Sadly, the whole experience isn't without its wrinkles. For most of the film, Old Tom is immensely unlikeable. He spends a lot of the time throwing a wrench in his son's plans, remarkably belittling him for his iconoclast behaviour. Towards the end, he stoops remarkably low and, thankfully, Tommy calls him out on it. The real shame is that, throughout the film, there are bad guys, but no real antagonist. Alexander's holier than thou mentality, a few rival golfers who are more bully than rival, and even Tommy's occasionally self destructive behaviour never really feel like a proper bad guy. Unfortunately, and very unintentionally, Old Tom ends up taking most of this upon himself.

Also, a good movie gives its protagonist something to rail against; an obstacle to overcome. Bucking tradition is always fine and dandy, but you had better have a good plan on how to do it. Director Jason Connery, unfortunately, doesn't seem to have that. Instead, the events play out, and only at the end does Tommy have to overcome something. Sure, he has to prove himself to the elitists but, again, that never feels like it's as difficult as it should be. After all, they need him way more than he needs them.

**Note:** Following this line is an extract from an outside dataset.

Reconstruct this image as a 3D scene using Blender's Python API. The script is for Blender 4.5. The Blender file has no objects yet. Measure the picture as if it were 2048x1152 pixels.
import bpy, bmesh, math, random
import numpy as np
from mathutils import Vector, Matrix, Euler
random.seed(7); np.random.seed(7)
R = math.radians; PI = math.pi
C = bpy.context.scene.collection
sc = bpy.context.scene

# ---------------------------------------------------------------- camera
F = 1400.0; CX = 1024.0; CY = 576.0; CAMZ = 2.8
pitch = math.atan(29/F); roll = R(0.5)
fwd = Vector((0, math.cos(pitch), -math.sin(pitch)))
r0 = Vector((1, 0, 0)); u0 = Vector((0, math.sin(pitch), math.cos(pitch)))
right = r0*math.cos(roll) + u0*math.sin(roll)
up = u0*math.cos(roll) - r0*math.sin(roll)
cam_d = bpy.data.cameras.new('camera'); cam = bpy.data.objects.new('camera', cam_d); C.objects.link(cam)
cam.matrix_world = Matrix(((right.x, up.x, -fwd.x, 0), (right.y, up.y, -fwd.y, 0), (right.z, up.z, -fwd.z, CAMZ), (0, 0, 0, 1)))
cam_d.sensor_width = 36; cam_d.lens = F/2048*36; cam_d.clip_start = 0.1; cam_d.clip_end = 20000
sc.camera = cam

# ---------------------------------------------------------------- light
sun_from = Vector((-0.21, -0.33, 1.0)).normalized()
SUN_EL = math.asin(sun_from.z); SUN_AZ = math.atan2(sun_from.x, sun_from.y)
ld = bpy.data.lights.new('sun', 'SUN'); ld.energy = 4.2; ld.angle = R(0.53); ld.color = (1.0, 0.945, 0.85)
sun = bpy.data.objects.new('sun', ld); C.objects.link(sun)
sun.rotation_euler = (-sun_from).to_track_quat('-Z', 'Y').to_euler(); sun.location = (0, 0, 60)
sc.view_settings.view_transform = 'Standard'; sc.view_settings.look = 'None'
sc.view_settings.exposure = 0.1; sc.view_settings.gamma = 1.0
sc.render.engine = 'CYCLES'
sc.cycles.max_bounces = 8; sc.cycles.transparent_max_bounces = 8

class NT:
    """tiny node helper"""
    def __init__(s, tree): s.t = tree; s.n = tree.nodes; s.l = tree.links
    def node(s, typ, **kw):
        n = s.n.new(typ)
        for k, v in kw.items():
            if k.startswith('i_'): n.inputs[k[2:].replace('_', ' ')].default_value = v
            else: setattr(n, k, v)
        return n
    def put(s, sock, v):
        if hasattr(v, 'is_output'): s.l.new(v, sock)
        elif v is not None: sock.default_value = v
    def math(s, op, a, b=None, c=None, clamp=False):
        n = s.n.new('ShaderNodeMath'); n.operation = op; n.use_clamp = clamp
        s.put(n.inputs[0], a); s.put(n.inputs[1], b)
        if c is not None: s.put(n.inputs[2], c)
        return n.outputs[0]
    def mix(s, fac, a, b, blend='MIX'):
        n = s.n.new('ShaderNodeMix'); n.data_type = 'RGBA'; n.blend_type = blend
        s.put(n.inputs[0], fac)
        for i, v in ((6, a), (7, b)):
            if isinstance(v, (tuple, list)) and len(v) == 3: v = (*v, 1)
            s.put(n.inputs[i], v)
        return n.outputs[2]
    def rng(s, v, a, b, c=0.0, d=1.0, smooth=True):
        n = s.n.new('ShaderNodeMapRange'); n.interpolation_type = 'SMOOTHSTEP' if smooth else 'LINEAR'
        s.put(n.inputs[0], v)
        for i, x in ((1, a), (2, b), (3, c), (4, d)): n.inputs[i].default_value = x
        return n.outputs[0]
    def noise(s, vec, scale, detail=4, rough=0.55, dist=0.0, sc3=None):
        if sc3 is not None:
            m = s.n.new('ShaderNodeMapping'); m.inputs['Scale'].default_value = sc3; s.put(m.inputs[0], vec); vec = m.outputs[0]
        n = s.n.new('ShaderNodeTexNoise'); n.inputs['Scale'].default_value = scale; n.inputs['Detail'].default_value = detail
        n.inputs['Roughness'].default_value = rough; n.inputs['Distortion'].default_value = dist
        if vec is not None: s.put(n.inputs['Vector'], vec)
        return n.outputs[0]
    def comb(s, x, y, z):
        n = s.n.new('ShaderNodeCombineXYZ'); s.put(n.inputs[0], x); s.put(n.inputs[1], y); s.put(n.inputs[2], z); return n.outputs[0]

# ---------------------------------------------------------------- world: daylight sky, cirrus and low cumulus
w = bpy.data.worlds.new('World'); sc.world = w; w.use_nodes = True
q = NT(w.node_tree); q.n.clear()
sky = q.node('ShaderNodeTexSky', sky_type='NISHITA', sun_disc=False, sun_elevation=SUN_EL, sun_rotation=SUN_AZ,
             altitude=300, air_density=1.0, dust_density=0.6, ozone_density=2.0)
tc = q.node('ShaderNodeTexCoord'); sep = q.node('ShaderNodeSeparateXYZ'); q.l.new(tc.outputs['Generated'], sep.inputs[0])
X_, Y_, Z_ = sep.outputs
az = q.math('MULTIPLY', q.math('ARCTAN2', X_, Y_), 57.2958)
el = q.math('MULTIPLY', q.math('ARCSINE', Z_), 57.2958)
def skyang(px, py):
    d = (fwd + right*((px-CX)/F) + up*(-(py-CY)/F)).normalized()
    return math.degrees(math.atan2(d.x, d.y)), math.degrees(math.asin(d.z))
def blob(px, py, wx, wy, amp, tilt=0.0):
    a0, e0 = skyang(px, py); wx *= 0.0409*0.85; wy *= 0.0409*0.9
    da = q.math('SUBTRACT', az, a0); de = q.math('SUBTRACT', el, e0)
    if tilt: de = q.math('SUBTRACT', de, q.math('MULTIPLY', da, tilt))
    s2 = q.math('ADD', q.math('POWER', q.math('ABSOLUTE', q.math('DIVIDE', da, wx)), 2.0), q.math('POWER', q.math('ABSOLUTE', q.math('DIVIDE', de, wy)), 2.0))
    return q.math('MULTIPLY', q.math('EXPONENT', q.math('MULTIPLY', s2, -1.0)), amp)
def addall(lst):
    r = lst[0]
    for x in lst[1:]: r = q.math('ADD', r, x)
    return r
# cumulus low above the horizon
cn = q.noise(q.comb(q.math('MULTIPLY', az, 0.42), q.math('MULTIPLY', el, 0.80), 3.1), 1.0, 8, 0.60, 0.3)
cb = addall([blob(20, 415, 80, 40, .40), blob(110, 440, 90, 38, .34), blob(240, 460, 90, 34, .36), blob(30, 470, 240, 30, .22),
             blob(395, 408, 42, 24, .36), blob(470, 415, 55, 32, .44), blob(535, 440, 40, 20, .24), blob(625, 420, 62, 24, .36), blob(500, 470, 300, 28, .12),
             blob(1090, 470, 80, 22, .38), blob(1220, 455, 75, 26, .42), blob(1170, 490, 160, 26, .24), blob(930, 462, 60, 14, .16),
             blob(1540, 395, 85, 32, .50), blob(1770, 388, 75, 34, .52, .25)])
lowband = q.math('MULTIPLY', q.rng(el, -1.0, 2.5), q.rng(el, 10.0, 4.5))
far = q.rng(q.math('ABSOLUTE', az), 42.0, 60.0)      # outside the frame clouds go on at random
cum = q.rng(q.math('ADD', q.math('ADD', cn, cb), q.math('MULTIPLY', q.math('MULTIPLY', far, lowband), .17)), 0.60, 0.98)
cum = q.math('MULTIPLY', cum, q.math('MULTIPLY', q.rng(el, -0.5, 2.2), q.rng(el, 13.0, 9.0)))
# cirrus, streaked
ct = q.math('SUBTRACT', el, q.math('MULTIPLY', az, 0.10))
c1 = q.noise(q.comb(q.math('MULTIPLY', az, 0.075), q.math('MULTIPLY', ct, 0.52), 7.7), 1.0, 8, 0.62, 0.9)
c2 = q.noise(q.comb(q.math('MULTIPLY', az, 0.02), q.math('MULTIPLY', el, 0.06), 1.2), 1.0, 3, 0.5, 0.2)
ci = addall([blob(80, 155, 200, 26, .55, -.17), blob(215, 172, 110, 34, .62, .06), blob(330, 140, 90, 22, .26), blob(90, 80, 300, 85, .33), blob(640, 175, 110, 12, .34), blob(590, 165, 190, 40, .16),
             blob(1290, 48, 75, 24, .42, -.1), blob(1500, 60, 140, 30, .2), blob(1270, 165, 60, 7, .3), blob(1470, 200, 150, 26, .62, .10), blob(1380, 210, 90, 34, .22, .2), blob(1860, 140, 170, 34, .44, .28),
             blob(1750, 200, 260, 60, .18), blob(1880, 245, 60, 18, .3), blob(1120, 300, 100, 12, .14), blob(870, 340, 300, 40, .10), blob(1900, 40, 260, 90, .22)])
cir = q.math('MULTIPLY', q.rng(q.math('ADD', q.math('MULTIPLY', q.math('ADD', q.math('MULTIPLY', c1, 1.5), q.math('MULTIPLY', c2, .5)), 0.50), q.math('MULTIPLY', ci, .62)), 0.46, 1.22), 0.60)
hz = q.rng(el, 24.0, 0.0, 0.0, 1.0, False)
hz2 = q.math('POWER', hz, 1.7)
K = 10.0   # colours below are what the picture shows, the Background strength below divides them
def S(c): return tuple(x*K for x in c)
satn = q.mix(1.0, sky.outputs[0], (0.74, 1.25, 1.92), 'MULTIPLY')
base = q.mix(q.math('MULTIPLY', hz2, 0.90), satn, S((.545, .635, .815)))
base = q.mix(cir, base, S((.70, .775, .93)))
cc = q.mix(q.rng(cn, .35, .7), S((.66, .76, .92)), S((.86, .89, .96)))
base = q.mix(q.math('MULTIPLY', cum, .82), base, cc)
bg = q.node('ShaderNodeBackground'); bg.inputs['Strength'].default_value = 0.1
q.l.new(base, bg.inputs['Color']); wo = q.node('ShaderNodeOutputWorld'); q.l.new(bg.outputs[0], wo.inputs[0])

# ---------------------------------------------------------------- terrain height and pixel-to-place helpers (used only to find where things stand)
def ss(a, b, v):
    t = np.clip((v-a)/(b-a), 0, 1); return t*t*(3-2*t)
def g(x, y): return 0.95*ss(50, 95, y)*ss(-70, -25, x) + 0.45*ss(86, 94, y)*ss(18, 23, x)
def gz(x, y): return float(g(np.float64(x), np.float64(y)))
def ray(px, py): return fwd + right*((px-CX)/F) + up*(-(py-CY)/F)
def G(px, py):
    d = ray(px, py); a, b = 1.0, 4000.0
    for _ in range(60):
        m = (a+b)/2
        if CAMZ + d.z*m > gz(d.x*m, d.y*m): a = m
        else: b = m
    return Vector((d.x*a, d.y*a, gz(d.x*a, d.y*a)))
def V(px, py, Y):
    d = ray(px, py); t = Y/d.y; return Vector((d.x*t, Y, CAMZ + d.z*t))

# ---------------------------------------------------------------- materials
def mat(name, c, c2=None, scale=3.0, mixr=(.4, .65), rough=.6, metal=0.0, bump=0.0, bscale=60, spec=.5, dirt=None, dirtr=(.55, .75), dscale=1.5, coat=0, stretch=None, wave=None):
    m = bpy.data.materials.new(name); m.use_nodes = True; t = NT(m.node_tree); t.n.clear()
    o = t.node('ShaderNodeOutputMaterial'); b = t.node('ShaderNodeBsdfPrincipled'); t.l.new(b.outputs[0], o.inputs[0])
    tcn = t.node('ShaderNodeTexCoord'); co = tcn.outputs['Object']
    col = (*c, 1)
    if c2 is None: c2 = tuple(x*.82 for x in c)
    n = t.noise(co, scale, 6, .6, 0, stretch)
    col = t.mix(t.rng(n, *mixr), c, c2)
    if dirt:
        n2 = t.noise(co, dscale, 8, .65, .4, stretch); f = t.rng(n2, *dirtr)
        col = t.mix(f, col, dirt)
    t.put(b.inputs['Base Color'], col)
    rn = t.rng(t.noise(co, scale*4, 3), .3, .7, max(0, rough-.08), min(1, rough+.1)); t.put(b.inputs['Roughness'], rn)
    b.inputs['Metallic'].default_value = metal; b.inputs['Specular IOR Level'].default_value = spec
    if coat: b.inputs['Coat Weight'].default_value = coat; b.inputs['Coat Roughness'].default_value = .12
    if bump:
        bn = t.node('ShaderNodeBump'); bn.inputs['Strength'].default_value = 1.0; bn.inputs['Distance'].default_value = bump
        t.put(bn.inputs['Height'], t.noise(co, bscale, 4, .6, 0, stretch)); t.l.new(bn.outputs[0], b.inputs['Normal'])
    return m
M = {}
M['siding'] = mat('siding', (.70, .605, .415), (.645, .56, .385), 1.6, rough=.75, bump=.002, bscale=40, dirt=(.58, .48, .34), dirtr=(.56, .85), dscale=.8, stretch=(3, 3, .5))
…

Even when Tommy and company start to do better when squaring off against their rivals, it doesn't feel like they themselves got any better. It just feels like their opponents all became miraculously inept. If not a big fan of golf, some of the shots taken may look weird and unnatural, while Tommy and his companions always look like savants. By no means does this make the film bad, per se, but it does make some of the significance of the story, the finale in particular, feel much less significant.

Rated 7 out of 10

Very Good - Bronze Award

Rated 7 out of 10
Jason Connery offers a compelling and thoughtful story of two men who must come together, despite their differences. While it's not a very original idea, it does manage to work out well enough here that recommending Tommy's Honour is, in and of itself, very easy. If only it had a better structure, its enemies were a bit more compelling, and one of its chief characters didn't feel like a bad guy so often. Perhaps it's meant to display that the whole world is against Tommy's vision. Unfortunately, it just feels like a lack of direction in places.